Because authoritarians understand something that far too many ignore: Educated people are harder to manipulate. Students who learn about civil rights, historical injustice, government, and civic participation don’t easily fall for nationalist propaganda. They don’t blindly accept censorship. They ask questions. They organize. They resist. That’s why Trump and his allies are obsessed with defunding education. That’s why Ron DeSantis made war on Florida’s public universities. That’s why federal funding for higher education is under attack. They know the truth: free and critical minds are a threat to authoritarianism.
Could America Learn the Easy Way?
Brazil eventually returned to democracy. But it came at a cost: decades of lost lives, stifled dreams, murders, and broken families. The scars of dictatorship still mark Brazil’s institutions—and still haunt its politics. The United States doesn’t have to repeat that history. But that requires us to stop sleepwalking.
Stopping authoritarian creep will require courage in Congress and in classrooms. It requires leadership that doesn’t capitulate to extremists. It requires journalism that tells the truth, even when inconvenient. And it requires us—ordinary people—to resist normalization. If we continue to believe that “it can’t happen here,” we’re playing right into authoritarianism.
Don’t Wait for the Fall
The lesson of Brazil, and of every nation that has clawed its way back from dictatorship, is as brutal as it is undeniable: by the time the masses fully grasp what is unfolding, it is already too late.
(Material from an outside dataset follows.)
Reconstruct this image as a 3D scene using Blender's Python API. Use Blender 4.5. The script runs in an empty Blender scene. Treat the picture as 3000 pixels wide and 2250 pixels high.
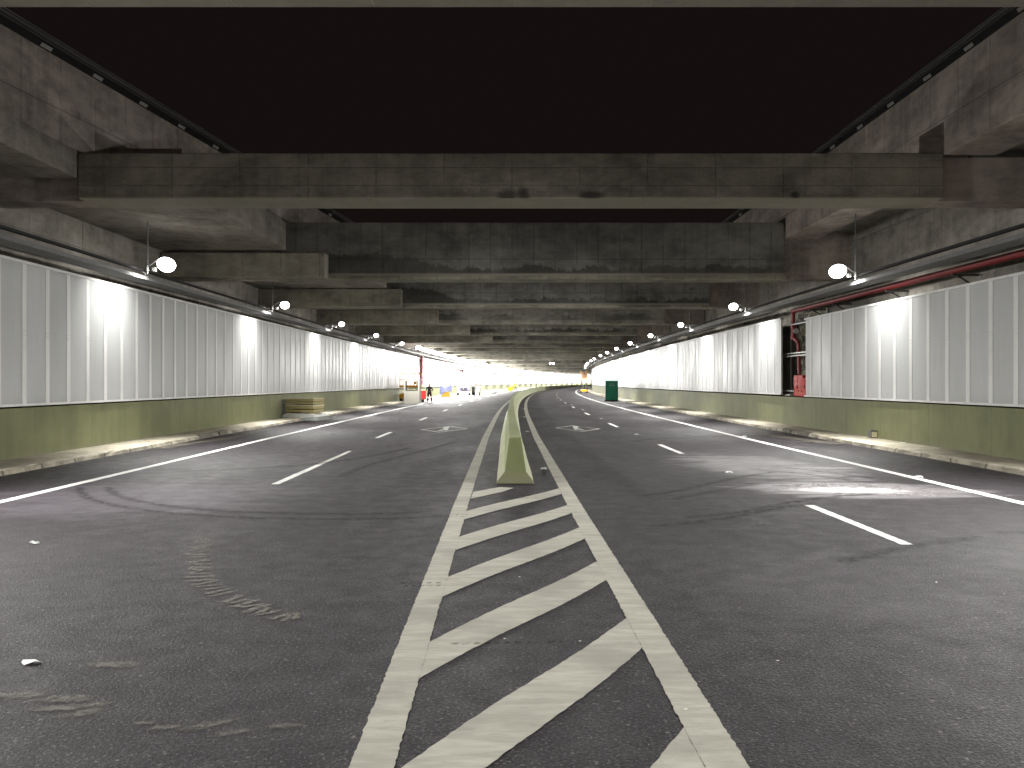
import bpy, math, random
from mathutils import Vector, Matrix
random.seed(7)
R = math.radians
SC = bpy.context.scene
COL = SC.collection

# ------------------------------------------------------------------ camera, world, exposure
F, HOR, EYE = 2480.0, 1120.0, 1.7
cd = bpy.data.cameras.new("camera"); cam = bpy.data.objects.new("camera", cd); COL.objects.link(cam)
cd.sensor_width = 36.0; cd.lens = 36.0 * F / 3000.0
cd.shift_y = -5.0 / 3000.0
cd.clip_start = 0.05; cd.clip_end = 3000
cam.location = (0, 0, EYE); cam.rotation_euler = (R(90), 0, 0)
SC.camera = cam
W = bpy.data.worlds.new("World"); SC.world = W; W.use_nodes = True
bg = W.node_tree.nodes["Background"]
bg.inputs[0].default_value = (0.0072, 0.0049, 0.0047, 1); bg.inputs[1].default_value = 1.0
SC.view_settings.view_transform = 'Standard'; SC.view_settings.look = 'None'
SC.view_settings.exposure = 0.0; SC.view_settings.gamma = 1.0
SC.cycles.max_bounces = 6; SC.cycles.diffuse_bounces = 4; SC.cycles.glossy_bounces = 3
SC.cycles.sample_clamp_indirect = 4.0
SC.cycles.use_light_tree = True
FLOOD_W = 6000.0        # inward throw of each floodlight
SPOT_W = 480.0        # each floodlight
ROW_W = 4500.0        # every third lamp of the bright row
LAMP_COL = (1.0, 0.985, 0.95)

# ------------------------------------------------------------------ road axis
_pts = [(-40, .50), (0, .20), (12, .07), (26, -.03), (38, -.017)]
def C0(d):
    if d > 38: return .00032 * (d - 35) ** 2 - .02
    if d <= _pts[0][0]: return _pts[0][1]
    for (a, va), (b, vb) in zip(_pts, _pts[1:]):
        if d <= b:
            return va + (vb - va) * (d - a) / (b - a)
def G(px, py, z=0.0):                       # point on a level plane seen at that place in the photograph
    d = F * (EYE - z) / (py - HOR)
    return ((px - 1500) / F * d, d)

# ------------------------------------------------------------------ mesh collector
class MB:
    def __init__(s): s.v = []; s.f = []; s.c = []
    def face(s, pts, col=None):
        n = len(s.v); s.v += [tuple(p) for p in pts]; s.f.append(list(range(n, n + len(pts))))
        s.c += [1.0] * len(pts) if col is None else list(col)
        return s
    def hexa(s, b, t):                      # bottom ring (ccw from above), top ring
        n = len(s.v); k = len(b); s.v += [tuple(p) for p in b] + [tuple(p) for p in t]; s.c += [1.0] * (2 * k)
        s.f.append([n + i for i in range(k)][::-1]); s.f.append([n + k + i for i in range(k)])
        for i in range(k):
            j = (i + 1) % k; s.f.append([n + i, n + j, n + k + j, n + k + i])
        return s
    def box(s, x0, x1, y0, y1, z0, z1):
        return s.hexa([(x0, y0, z0), (x1, y0, z0), (x1, y1, z0), (x0, y1, z0)], [(x0, y0, z1), (x1, y0, z1), (x1, y1, z1), (x0, y1, z1)])
    def tube(s, p0, p1, r, n=10, r2=None, cap=True):
        p0 = Vector(p0); p1 = Vector(p1); r2 = r if r2 is None else r2
        ax = (p1 - p0).normalized(); u = ax.orthogonal().normalized(); w = ax.cross(u)
        m = len(s.v)
        for p, rr in ((p0, r), (p1, r2)):
            for i in range(n):
                a = 2 * math.pi * i / n; s.v.append(tuple(p + (u * math.cos(a) + w * math.sin(a)) * rr)); s.c.append(1.0)
        for i in range(n):
            j = (i + 1) % n; s.f.append([m + i, m + j, m + n + j, m + n + i])
        if cap: s.f.append([m + i for i in range(n)][::-1]); s.f.append([m + n + i for i in range(n)])
        return s
    def path(s, pts, r, n=10):
        for a, b in zip(pts, pts[1:]): s.tube(a, b, r, n)
        return s
    def dome(s, c, r, axis, n=16, m=5, depth=0.5):
        c = Vector(c); ax = Vector(axis).normalized(); u = ax.orthogonal().normalized(); w = ax.cross(u)
        base = len(s.v)
        for k in range(m):
            t = (math.pi / 2) * k / m
            for i in range(n):
                a = 2 * math.pi * i / n
                s.v.append(tuple(c + (u * math.cos(a) + w * math.sin(a)) * r * math.cos(t) + ax * r * depth * math.sin(t))); s.c.append(1.0)
        s.v.append(tuple(c + ax * r * depth)); s.c.append(1.0)
        for k in range(m - 1):
            for i in range(n):
                j = (i + 1) % n; s.f.append([base + k * n + i, base + k * n + j, base + (k + 1) * n + j, base + (k + 1) * n + i])
        for i in range(n): s.f.append([base + (m - 1) * n + i, base + (m - 1) * n + (i + 1) % n, base + m * n])
        s.f.append([base + i for i in range(n)][::-1])
        return s
    def sweep(s, prof, d0, d1, step=2.0, closed=True, jit=None):
        ds = [d0]; 
        while ds[-1] < d1 - 1e-6: ds.append(min(d1, ds[-1] + step))
        k = len(prof); base = len(s.v)
        for i, d in enumerate(ds):
            c = C0(d)
            for q, (u, z) in enumerate(prof):
                ju, jz = jit(i, q, d) if jit else (0, 0)
                s.v.append((c + u + ju, d, z + jz)); s.c.append(1.0)
        m = k if closed else k - 1
        for i in range(len(ds) - 1):
            for q in range(m):
                r = (q + 1) % k
                s.f.append([base + i * k + q, base + i * k + r, base + (i + 1) * k + r, base + (i + 1) * k + q])
        if closed:
            s.f.append([base + q for q in range(k)]); s.f.append([base + (len(ds) - 1) * k + q for q in range(k)][::-1])
        return s
    def build(s, name, mat, parent=None, org=None, smooth=False, bevel=0, col=False):
        me = bpy.data.meshes.new(name); o = Vector(org or (0, 0, 0))
        me.from_pydata([tuple(Vector(p) - o) for p in s.v], [], s.f)
        if col:
            at = me.attributes.new("fade", 'FLOAT', 'POINT')
            for i, v in enumerate(s.c): at.data[i].value = v
        me.validate(); me.materials.append(mat)
        import bmesh
        bm = bmesh.new(); bm.from_mesh(me)
        if not col: bmesh.ops.recalc_face_normals(bm, faces=bm.faces)
        else:
            for f in bm.faces:
                if f.normal.z < 0: f.normal_flip()
        if smooth:
            for f in bm.faces: f.smooth = True
        bm.to_mesh(me); bm.free()
        ob = bpy.data.objects.new(name, me); COL.objects.link(ob)
        if parent is not None: ob.parent = parent
        else: ob.location = o
        if parent is not None and org: ob.location = o
        if bevel:
            b = ob.modifiers.new("bevel", 'BEVEL'); b.width = bevel; b.segments = 2; b.limit_method = 'ANGLE'; b.angle_limit = R(40)
        return ob
def tag(o, label=None, cat=None, group=None, kind=None):
    if label: o['label'] = label
    if cat: o['category'] = cat
    if group: o['group'] = group
    if kind: o['kind'] = kind
    return o
def thing(name, label, cat, loc=(0, 0, 0), rz=0, group=None):
    o = bpy.data.objects.new(name, None); COL.objects.link(o); o.empty_display_size = .2
    o.location = loc; o.rotation_euler = (0, 0, rz)
    return tag(o, label, cat, group)
def dup(root, loc=None, label=None, rz=None):
    def cp(o, par):
        c = o.copy(); COL.objects.link(c); c.parent = par
        if par is not None: c.matrix_parent_inverse = o.matrix_parent_inverse.copy()
        for ch in KIDS.get(o.name, []): cp(ch, c)
        return c
    c = cp(root, None)
    if loc: c.location = loc
    if label: c['label'] = label
    if rz is not None: c.rotation_euler = (0, 0, rz)
    return c
KIDS = {}
def register(root):
    KIDS.clear()
    for o in bpy.data.objects:
        if o.parent: KIDS.setdefault(o.parent.name, []).append(o)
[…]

If we wait until the Department of Education is shuttered and erased from memory… If we wait until 10,000 ICE agents are deployed like soldiers, banging on doors and dragging away political opponents in the dead of night… If we wait until the press is not only banned from the White House and Air Force One, but silenced in courts, raided by state police, and replaced by billonaire propaganda… If we wait until the mere discussion of dissent is criminalized across classrooms, campuses, and community spaces… we will not be at the edge of danger—we will already be deep in the darkness where Brazil found itself in 1968.
So the question is not whether a dictatorship will wake America up. The real question is this: What more do we need to see before we open our eyes?